Souvent considéré comme un cynique, il se piquait de donner à la République de Florence une force politique, quand elle ne brillait que par les arts et le commerce. 

Il n’avait cependant aucune illusion quant aux hommes qu'il pensait méchants par nature, déclarant, comme le rappelle Laurent Gutmann, "mon intention étant d’écrire des choses utiles à qui les écoutent, il m’a semblé plus pertinent de suivre la vérité effective des choses que l’idée que l’on s’en fait."

C’est sous cet augure terrible que le metteur en scène a transposé le texte en une session d'apprentissage au pouvoir. 

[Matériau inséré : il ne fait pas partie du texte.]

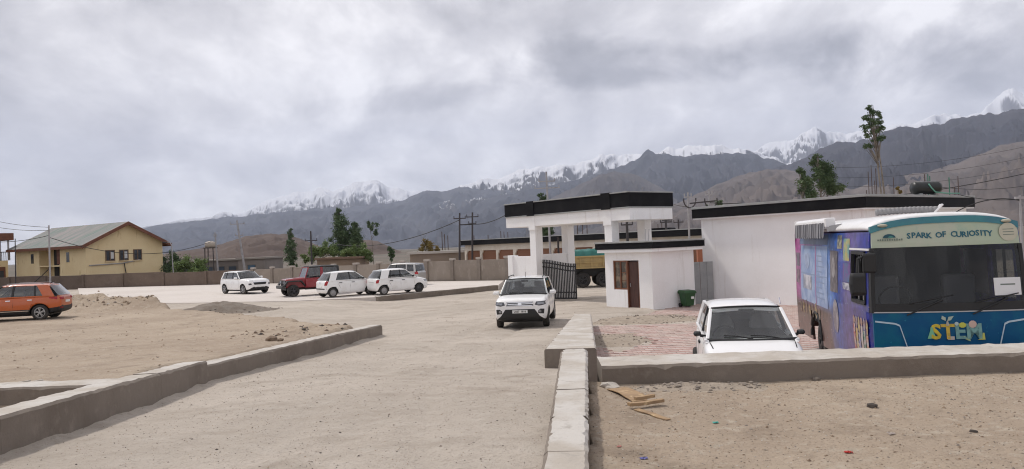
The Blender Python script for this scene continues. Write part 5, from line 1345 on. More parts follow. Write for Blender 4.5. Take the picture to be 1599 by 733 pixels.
MB().box(0.18, 0.28, -0.70, 0.70, 1.74, 1.80).build('windscreen_header', p_red, jp, bevel=0.015)
MB().loft([[(x, -w, 1.745 + dz), (x, w, 1.745 + dz), (x, w, 1.80 + dz), (x, w * 0.8, 1.85 + dz), (x, -w * 0.8, 1.85 + dz), (x, -w, 1.80 + dz)] for x, w, dz in ((0.17, 0.70, 0), (-0.8, 0.71, 0.02), (-1.72, 0.70, 0.0))]).build('hard_top', k_black, jp, bevel=0.02)
MB().box(-1.74, -1.70, -0.66, 0.66, 1.10, 1.75).build('rear_window', k_glassd, jp)
MB().box(1.70, 1.92, -0.74, 0.74, 0.50, 0.70).build('front_bumper', M('grey_bumper', (0.05, 0.05, 0.05), 0.6), jp, bevel=0.03)
sp = add_wheel(jp, -1.90, 0.0, 0.37, 0.25, 'off', 0, 'spare_wheel'); sp.rotation_euler = (0, 0, R_(90)); sp.location = (-1.90, 0.1, 0.98)
MB().box(-1.75, 1.6, -0.45, 0.45, 0.40, 0.55).build('chassis', k_black, jp)

# tipper truck behind the gate ---------------------------------------------------
k_yel = M('ochre_truck_paint', (0.44, 0.32, 0.14), 0.6, var=[(2.0, (0.33, 0.24, 0.11), 0.45, 0.65)], bump=[(5, 0.006)])
pt = onz(912, 450, -0.2)
tr = empty('tipper_truck', (pt.x, pt.y + 0.3, -0.2), R_(2), 'ochre tipper truck with green tarpaulin seen through the gate', 'truck')
MB().box(-0.95, 5.2, -0.1, 2.3, 1.28, 2.02).build('tipper_body', k_yel, tr, bevel=0.02)
for k in range(9):
    MB().box(-0.95 + k * 0.75, -0.87 + k * 0.75, -0.17, -0.102, 1.28, 2.02).build('side_rib', k_yel, tr)
MB().box(-0.98, 5.24, -0.20, -0.103, 1.97, 2.06).build('top_rail', k_yel, tr)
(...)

Le portrait qui surplombe le décor d'une de ces salles de formation stéréotypées n’est d'ailleurs pas celui du pâle dédicataire mais bien celui de César Borgia, souvent cité par Machiavel mais resté célèbre comme un tyran enclin aux crimes politiques.

Crédit photo : Pierre Grosbois

Crédit photo : Pierre Grosbois

D'emblée, le public est requalifié en peuple devant lequel les trois aspirants au pouvoir vont devoir se livrer à un jeu de rôles sans concessions, encadré par deux formateurs et illustré de pauses musicales, sous prétexte d'apprendre à chanter en choeur  le "Tu dormi, io veglio" de Tromboncino.

Pour la première leçon, c'est une galette des rois qui détermine qui portera la couronne car, comme le rappelle Nicolas, incarné par le formateur en manteau Renaissance, c'est parfois le hasard qui désigne celui à qui échoit le pouvoir.

A l'image du texte qui se voulait pragmatique, la session se déroule ensuite sous forme d'exercices au cours desquels  les stagiaires se débattre pour s'emparer du pouvoir et surtout le garder : il faut avoir des finances solides,  former des alliances, mener des guerres, satisfaire le peuple autant que les puissants, n'être influencé ni par les flatteurs ni par les détracteurs, faire des promesses et savoir ne pas les tenir, au point qu'on en arrive à la conclusion qu'il  faut être méchant avec intelligence pour être craint sans être haï.

 

Crédit photo : Pierre Grosbois

Crédit photo : Pierre Grosbois

Devant ce monument de cynisme porté avec brio par une brochette d'acteurs très convaincants, on rit beaucoup sans rien perdre du texte : chaque tentative maladroite pour maîtriser le  pouvoir est interrompue d'un coup de sifflet puis commentée d'une citation de Machiavel, que le Nicolas formateur délivre avec une conviction dérangeante.

Car enfin, ce qui sous-tend tous ces bons conseils politiques c'est bien l'idée que la fin justifie les moyens.

On soupçonne Machiavel d'avoir fait preuve d'une ruse subversive en publiant ce traité. D'ailleurs Diderot soulignait  " c’est comme s’il eût dit à ses concitoyens, lisez bien cet ouvrage. Si vous acceptez jamais un maître, il sera tel que je vous le peins : voilà la bête féroce à laquelle vous vous abandonnerez".

Le décor de bureau met aussi le texte dans une autre perspective, celle du monde impitoyable de l'entreprise. 

Gouvernants/patrons, employés/sujets, peu importent les termes : le pouvoir par nature s’exerce partout, et s’il est bon d'en reconnaître les excès, il reste difficile d’y échapper.